Spot every line with the word "spec" and return it.

# INFORMATION SHOWN
---
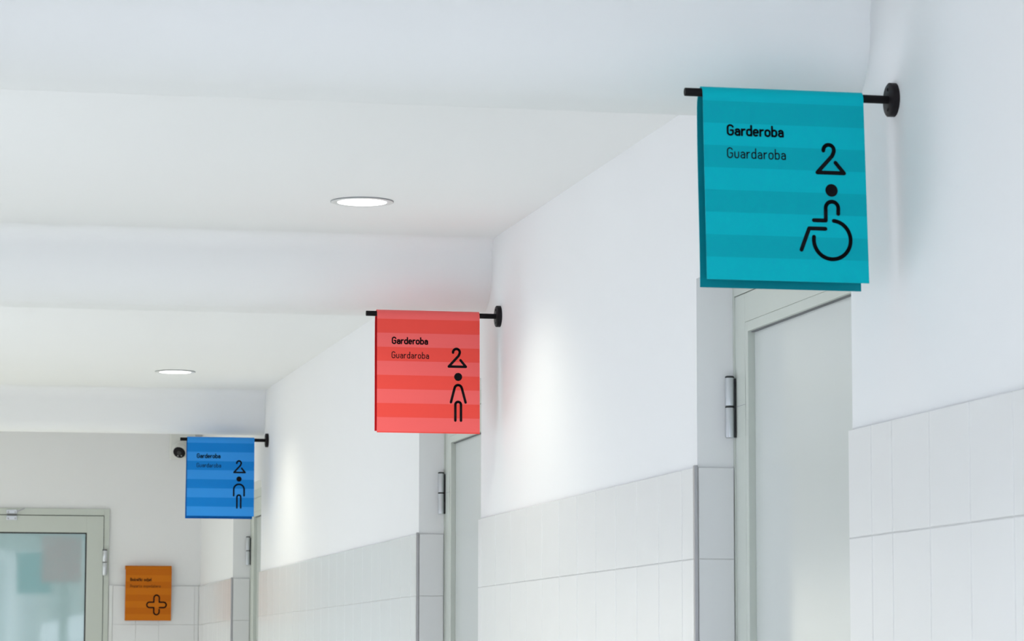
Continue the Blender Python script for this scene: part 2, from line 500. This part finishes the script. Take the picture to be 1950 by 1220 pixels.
def strokes_mesh(strokes, wdt, dots=()):
    """flat ink: every stroke a ribbon with round joints, in the x-z plane facing -y"""
    v, fc = [], []
    h = wdt / 2
    def disc(x, z, r, n=12):
        b = len(v)
        for i in range(n):
            a = 2 * math.pi * i / n
            v.append((x + r * math.cos(a), 0, z + r * math.sin(a)))
        fc.append(tuple(b + i for i in range(n)))
    for s in strokes:
        for (x0, z0), (x1, z1) in zip(s[:-1], s[1:]):
            dx, dz = x1 - x0, z1 - z0
            L = math.hypot(dx, dz)
            if L < 1e-7: continue
            nx, nz = -dz / L * h, dx / L * h
            b = len(v)
            v.extend([(x0 - nx, 0, z0 - nz), (x1 - nx, 0, z1 - nz), (x1 + nx, 0, z1 + nz), (x0 + nx, 0, z0 + nz)])
            fc.append((b, b + 1, b + 2, b + 3))
        for x, z in s: disc(x, z, h)
    for x, z, r in dots: disc(x, z, r, 40)
    me = bpy.data.meshes.new('print')
    me.from_pydata(v, [], fc)
    return me

def text_strokes(s, width, xh, gap):
    out, x = [], 0.0
    for ch in s:
        wd, st = GL[ch]
        for q in st: out.append([(x + a, b) for a, b in q])
        x += wd + gap
    x -= gap
    k = width / x
    return [[(a * k, b * xh) for a, b in q] for q in out]

# ------------------------------------------------------------------ hanging signs
X0, X1 = 1.4615 - WX, 1.7575 - WX      # sheet edges, local to the wall point
STR = .040
def sheet(prof, xa, xb, th):
    """folded sheet: profile (y,z) swept along x with thickness"""
    n = len(prof)
    nr = []
    for i in range(n):
        a, b = prof[max(0, i - 1)], prof[min(n - 1, i + 1)]
        dy, dz = b[0] - a[0], b[1] - a[1]
        L = math.hypot(dy, dz)
        nr.append((-dz / L, dy / L))
    m = MB()
    for xx in (xa, xb):
        for s in (0, -th):
            for (y, z), (ny, nz) in zip(prof, nr):
                m.v.append((xx, y + ny * s, z + nz * s))
    A, B, C, D = 0, n, 2 * n, 3 * n      # xa outer, xa inner, xb outer, xb inner
    for i in range(n - 1):
        m.f += [(A + i, C + i, C + i + 1, A + i + 1), (B + i, B + i + 1, D + i + 1, D + i),
                (A + i, A + i + 1, B + i + 1, B + i), (C + i, D + i, D + i + 1, C + i + 1)]
    m.f += [(A, B, D, C), (A + n - 1, C + n - 1, D + n - 1, B + n - 1)]
    return m

def hanging_sign(y, smat, inner, lean, label, title, subtitle, glyph, dz=0.0, drop=0.0):
    fb, bb, zf, zb = lean
    t = empty('hanging_sign', (WX, y, SZ - drop))
    tag(t, label, 'sign', 'folded hanging signs on black wall bars')
    # bar and flange
    MB().lathe([(.0068, -.388), (.0074, -.3872), (.0074, -.006)], 24, 'x').build('bar', M['black'], t, smooth=True)
    fl = MB().lathe([(.0285, -.0125), (.0305, -.0110), (.0305, 0)], 48, 'x').build('wall_flange', M['flange'], t, smooth=True)
    for sz in (-1, 1):
        MB().lathe([(.0034, -.0124), (.0034, -.0134), (.0022, -.0134), (.0018, -.0126)], 14, 'x', (0, 0, sz * .0185)).build('screw', M['black'], fl)
    # folded sheet
    prof = [(fb, zf - SZ)]
    top_f = (-.0105, -.018)
    for i in range(1, 8):
        k = i / 8
        prof.append((fb + (top_f[0] - fb) * k, zf - SZ + (top_f[1] - zf + SZ) * k))
    prof += [top_f, (-.0103, -.008), (-.0092, .000), (-.0062, .0066), (-.0012, .0106), (.005, .0118), (.0125, .0104), (.0195, .0060),
             (.0255, -.001), (.0295, -.010), (.0310, -.022), (.0312, -.040)]
    for i in range(1, 9):
        k = i / 8
        e = k * k * (3 - 2 * k)
        prof.append((.0312 + (bb - .0312) * e, -.040 + (zb - SZ + .040) * k))
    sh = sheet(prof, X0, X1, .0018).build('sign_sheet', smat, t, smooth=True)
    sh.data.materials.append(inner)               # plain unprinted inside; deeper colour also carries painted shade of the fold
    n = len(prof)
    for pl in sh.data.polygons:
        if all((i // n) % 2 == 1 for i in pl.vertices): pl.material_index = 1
    # ink lies on the flat front: a frame that follows the lean
    ang = math.atan2(top_f[0] - fb, top_f[1] - (zf - SZ))     # lean of the front face
    def put(name, me, m, lab=None):
        me.materials.append(m)
        o = link(name, me, sh, (0, 0, 0))
        # shear-free placement: rotate about the top of the flat face, offset 0.4 mm outward
        o.location = (0, top_f[0] - .0005, top_f[1])
        o.rotation_euler = (-ang, 0, 0)
        if lab: o['label'] = lab
        return o
    def lay(x, z, dd):
        # layout coordinates, brought onto the leaning front face
        d = -.0105 - .0215 * (SZ - .018 - z) / .3175
        k = 1 + (d / 5.367 if dd is None else dd)
        return x * k - WX, EYE + (z - EYE) * k - SZ - top_f[1]
    def Q(pts, dd=None, dz_=None):
        return [(a, b + (dz if dz_ is None else dz_)) for a, b in (lay(x, z, dd) for x, z in pts)]
    s = text_strokes(title, .1010, .0108, .36)
    o0 = Q([(1.5092, 2.4980)])[0]
    s = [[(a + o0[0], b + o0[1]) for a, b in q] for q in s]
    put('title_lettering', strokes_mesh(s, .0037), M['ink'], 'bold black lettering')
    s = text_strokes(subtitle, .1055, .0108, .40)
    o0 = Q([(1.5088, 2.4572)])[0]
    s = [[(a + o0[0], b + o0[1]) for a, b in q] for q in s]
    put('subtitle_lettering', strokes_mesh(s, .0022), M['ink_thin'], 'thin black lettering')
    # coat hanger
    hk = arc(1.6948, 2.4765, .0098, .0098, 185, -25, 16) + [(1.7012, 2.4665), (1.6736, 2.4360), (1.7232, 2.4360), (1.7072, 2.4545)]
    W = .0072
    put('hanger_pictogram', strokes_mesh([Q(hk)], W), M['ink'], 'black coat hanger pictogram')
    st, cx = [], 1.6985
    if glyph == 'wheelchair':
        cx = 1.6995
        st.append(Q([(1.7115, 2.3625)] + arc(1.7000, 2.3725, .0117, .0117, 0, 180, 14) + [(1.6883, 2.3500), (1.6662, 2.3500)]))
        st.append(Q([(1.6876, 2.3352), (1.6575, 2.3352), (1.6430, 2.2965)]))
        st.append(Q(arc(1.7000, 2.3155, .0340, .0345, 85, -188, 40)))
        name, lab = 'wheelchair_pictogram', 'black wheelchair user pictogram'
    elif glyph == 'woman':
        cx = 1.6975
        st.append(Q([(1.6766, 2.3172), (1.6866, 2.3560)] + arc(1.6975, 2.3555, .0106, .0112, 165, 15, 12) + [(1.7086, 2.3560), (1.7190, 2.3172)], -.0015, drop))
        st.append(Q([(1.6894, 2.2652)] + arc(1.6975, 2.3105, .0081, .0081, 180, 0, 12) + [(1.7056, 2.2652)], -.0015, drop))
        name, lab = 'woman_pictogram', 'black standing figure pictogram with slanted arms'
    else:
        cx = 1.6920
        st.append(Q([(1.6690, 2.3260)] + arc(1.6920, 2.3540, .0230, .0226, 180, 0, 18) + [(1.7150, 2.3260)], -.0008, 0))
        st.append(Q([(1.6836, 2.2728)] + arc(1.6920, 2.3205, .0084, .0084, 180, 0, 12) + [(1.7004, 2.2728)], -.0008, 0))
        name, lab = 'man_pictogram', 'black standing figure pictogram with rounded shoulders'
    hd = {'wheelchair': lambda: Q([(cx, 2.4045)]), 'woman': lambda: Q([(cx, 2.3900)], -.0015, drop),
          'man': lambda: Q([(cx, 2.3995)], -.0008, 0)}[glyph]()[0]
    put(name, strokes_mesh(st, W, [(hd[0], hd[1], .0115)]), M['ink'], lab)
    return t

z0 = 2.2365 - SZ
m_teal = stripe_mat('teal_bands', (0.001, 0.47, 0.555), (0.001, 0.395, 0.47), z0, STR, .45, .55, .25, .08)
m_red = stripe_mat('red_bands', (0.97, 0.145, 0.14), (0.93, 0.085, 0.065), z0, STR, .40, .50, .12)
m_blue = stripe_mat('blue_bands', (0.035, 0.30, 0.80), (0.004, 0.215, 0.66), z0, STR, .30, .45, .12)
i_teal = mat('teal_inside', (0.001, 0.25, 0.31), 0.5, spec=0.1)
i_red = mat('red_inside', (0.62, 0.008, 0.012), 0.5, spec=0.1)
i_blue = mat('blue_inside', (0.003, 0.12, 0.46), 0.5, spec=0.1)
hanging_sign(SY[0], m_teal, i_teal, (-.032, .016, 2.2365, 2.2275),
             'teal folded hanging sign with wheelchair pictogram, nearest on the wall', 'Garderoba', 'Guardaroba', 'wheelchair')
hanging_sign(SY[1], m_red, i_red, (-.016, .026, 2.2330, 2.2400),
             'red banded hanging sign with woman pictogram, middle of the three', 'Garderoba', 'Guardaroba', 'woman', -.009, .006)
hanging_sign(SY[2], m_blue, i_blue, (-.012, .050, 2.2345, 2.2265),
             'blue banded hanging sign with man pictogram beside the security camera', 'Garderoba', 'Guardaroba', 'man', -.005)

# ------------------------------------------------------------------ orange wall sign on the end wall
def orange_sign():
    xa, xb, za, zb = 1.4265, 1.6655, 1.8195, 2.1035
    t = empty('wall_sign', ((xa + xb) / 2, YE, za))
    tag(t, 'orange wall sign with black outlined cross, beside the glazed end door', 'sign')
    ox = (xa + xb) / 2
    yo = -.030
    H = zb - za
    prof = [(yo, 0)] + [(yo - .012 * k / 6, (H - .03) * k / 6) for k in range(1, 7)]
    prof += [(yo - .0125, H - .016), (yo - .0105, H - .007), (yo - .004, H - .0015), (yo + .004, H), (-.008, H), (-.008, H - .02)]
    mo = stripe_mat('orange_bands', (0.62, 0.170, 0.004), (0.56, 0.142, 0.003), 0.0, .0335, .4, .5, .12)
    sh = sheet(prof, xa - ox, xb - ox, .0018).build('sign_sheet', mo, t, smooth=True)
    MB().box(xa - ox + .03, xb - ox - .03, -.028, -.008, .03, H - .03).build('mounting_block', M['black'], t)
    ang = math.atan2(-.012, H - .03)
    def put(name, me, m, lab):
        me.materials.append(m)
        o = link(name, me, sh, (0, yo - .0005, 0))
        o.rotation_euler = (-ang, 0, 0)
        o['label'] = lab
    s = text_strokes('Bolnički odjel', .108, .0086, .36)
    put('title_lettering', strokes_mesh([[(a + 1.4525 - ox, b + 2.0245 - za) for a, b in q] for q in s], .0031), M['ink'], 'bold black lettering')
    s = text_strokes('Reparto ospedaliero', .156, .0086, .40)
    put('subtitle_lettering', strokes_mesh([[(a + 1.4525 - ox, b + 1.9915 - za) for a, b in q] for q in s], .0015), M['ink_thin'], 'thin black lettering')
    c, d = (1.5895 - ox, 1.9010 - za), .0140
    L = .0365
    P = [(c[0] + d + .001, c[1] - d)] + arc(c[0] + L, c[1], d, d, -90, 90, 10) + [(c[0] + d, c[1] + d)]
    P += arc(c[0], c[1] + L, d, d, 0, 180, 10) + [(c[0] - d, c[1] + d)]
    P += arc(c[0] - L, c[1], d, d, 90, 270, 10) + [(c[0] - d, c[1] - d)]
    P += arc(c[0], c[1] - L, d, d, 180, 360, 10) + [(c[0] + d, c[1] - .024)]
    put('cross_pictogram', strokes_mesh([P], .0074), M['ink'], 'black outlined rounded cross')
orange_sign()

# ------------------------------------------------------------------ security camera on the end wall
def security_camera():
    cx, cz = 1.718, 2.724
    t = empty('security_camera', (cx, YE, cz))
    tag(t, 'white security camera with black lens face beside the blue sign', 'camera')
    MB().box(-.069, .069, -.032, 0, -.066, .072).build('mounting_box', M['camwhite'], t, bevel=.006)
    d = Vector((-.34, -.76, -.55)).normalized()          # looking direction
    q = d.to_track_quat('Z', 'Y').to_matrix()
    hc = Vector((-.0150, -.052, -.0170))
    def turned(prof, name, m, par):
        b = MB().lathe(prof, 40)
        b.v = [tuple(hc + q @ Vector(p)) for p in b.v]
        return b.build(name, M[m], par, smooth=True)
    MB().lathe([(.046, -.030), (.046, -.040), (.041, -.048), (.034, -.052)], 40, 'y', (hc.x, 0, hc.z)).build('collar', M['camwhite'], t, smooth=True)
    body = turned([(.0001, -.034), (.016, -.031), (.027, -.022), (.033, -.008), (.0345, .008), (.0345, .024), (.033, .027)], 'camera_ball', 'camwhite', t)
    turned([(.0325, .0262), (.0325, .0285), (.029, .0305), (.014, .0318), (.0001, .0320)], 'lens_face', 'camblack', body)
    turned([(.0110, .0315), (.0110, .0335), (.0085, .0340), (.0001, .0330)], 'lens', 'gasket', body)
    for a in (-118, -62):
        b = MB().lathe([(.0036, .030), (.0036, .0322), (.0024, .0328)], 14)
        ox, oy = .020 * math.cos(math.radians(a)), .020 * math.sin(math.radians(a))
        b.v = [tuple(hc + q @ Vector((p[0] + ox, p[1] + oy, p[2]))) for p in b.v]
        b.build('infrared_light', M['led'], body)
security_camera()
---
# ANSWER TO THE TASK
i_teal = mat('teal_inside', (0.001, 0.25, 0.31), 0.5, spec=0.1)
i_red = mat('red_inside', (0.62, 0.008, 0.012), 0.5, spec=0.1)
i_blue = mat('blue_inside', (0.003, 0.12, 0.46), 0.5, spec=0.1)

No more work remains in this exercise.